U.S. Secretary of State Antony Blinken met his Russian opposite number on Thursday to warn him face-to-face of the “serious consequences” Russia would suffer if it invaded Ukraine and to urge him to seek a diplomatic exit from the crisis.

Blinken delivered the warning to Russian Foreign Minister Sergei Lavrov at a meeting in Stockholm, a day after declaring that Washington was ready to respond resolutely, including with hard-hitting sanctions, in the event of a Russian attack.

“The best way to avert the crisis is through diplomacy, and that’s what I look forward to discussing with Sergei,” Blinken told reporters before going into talks with Lavrov.

He said Russia and Ukraine should each fully implement their obligations under the 2014 Minsk peace process designed to end a war between pro-Russian separatists and Ukrainian government forces in the east of the former Soviet republic.

Washington was willing to facilitate this, Blinken said, but “if Russia decides to pursue confrontation, there will be serious consequences”.

Lavrov told reporters Moscow was ready for dialogue with Kyiv. “We, as President Putin has stated, do not want any conflicts,” he said.

FLASHPOINT

Ukraine has become the main flashpoint between Russia and the West as relations have soured to their worst level in the three decades since the Cold War ended. Kyiv says Russia has amassed more than 90,000 troops near their long shared border.
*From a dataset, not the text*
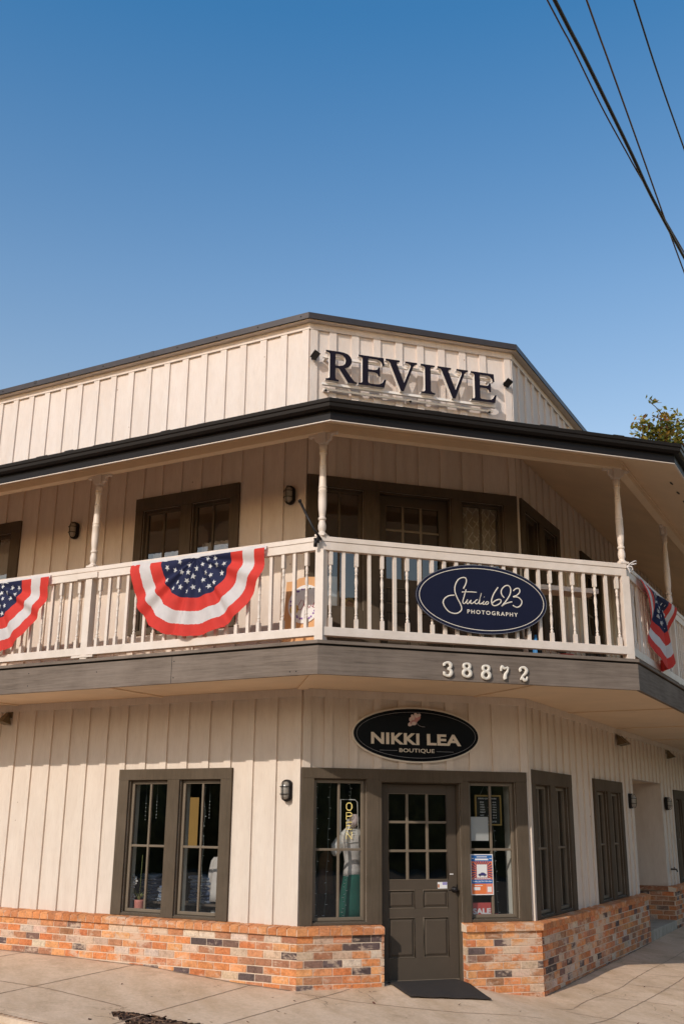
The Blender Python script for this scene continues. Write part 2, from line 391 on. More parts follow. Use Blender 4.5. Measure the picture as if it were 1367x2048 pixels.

Moscow accuses Kyiv of pursuing its own military build-up. It has dismissed as inflammatory suggestions it is preparing for an attack on Ukraine and has defended its right to deploy troops on its own territory as it sees fit.

But President Vladimir Putin has also said Russia would be forced to act if NATO placed missiles in Ukraine that could strike Moscow within minutes.